I’m not in the monastery anymore. But I’m still trying to build something in that posture.

On the outside of the cage

I’m venturing more intentionally into freelance after a number of years as an in-house designer for a non-profit, designing within an established brand. Articulating my own voice, choosing a symbol, deciding what I want this to be — it’s a lot like clinging to the outside of a cage. The hive isn’t built yet. The queen isn’t installed. Most days, I don’t have full access to the thing I’m committing to.

It would be easy to be afraid of that.

But I keep thinking about my great-grandfather in his yard, and the postal bee on the outside of the cage. Both of them were doing something unreasonable. Neither of them seemed worried about it.

And neither of them were alone, really. My great-grandfather had his bees. The postal bee had a colony she was following, even from the outside. Bees don’t make honey alone — a single bee produces about a twelfth of a teaspoon in her lifetime. Everything meaningful they make is collective.

Freelancing can feel like the opposite of that. One person, one laptop, one quiet desk. But the longer I do this work, the more I notice that nothing I make is really mine alone. The client’s vision. The photographer whose image I’m typesetting around. The writer whose words I’m making room for. The reader on the other end of the design, who completes it by paying attention.

Design, at its best, is hive-making. Hives have a beauty to them — but they’re not made to be beautiful. They’re made to fulfill a purpose. That’s how design is, too. The work is in service of something. The form follows from the function, and if care goes in, it shows up as a kind of beauty.

Slow symbols

I’m a designer, so people assume I’d have my own logo locked down before launching anything. I don’t — not yet. The honeybee is a through-line in my thinking, not a finished mark on a business card.

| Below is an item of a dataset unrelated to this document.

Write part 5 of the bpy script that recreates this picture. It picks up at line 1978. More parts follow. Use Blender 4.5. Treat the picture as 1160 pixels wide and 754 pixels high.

This feels important to say out loud: I’m taking my time with it.

The truest brands I’ve worked on — and the ones I’ve most admired from a distance — weren’t assembled quickly. They were recognized over time. A symbol earns its place by refusing to leave. You keep coming back to it, trying to outgrow it, and finding you can’t. That’s usually a sign you’ve found something real.

The bee keeps showing up. I keep letting her.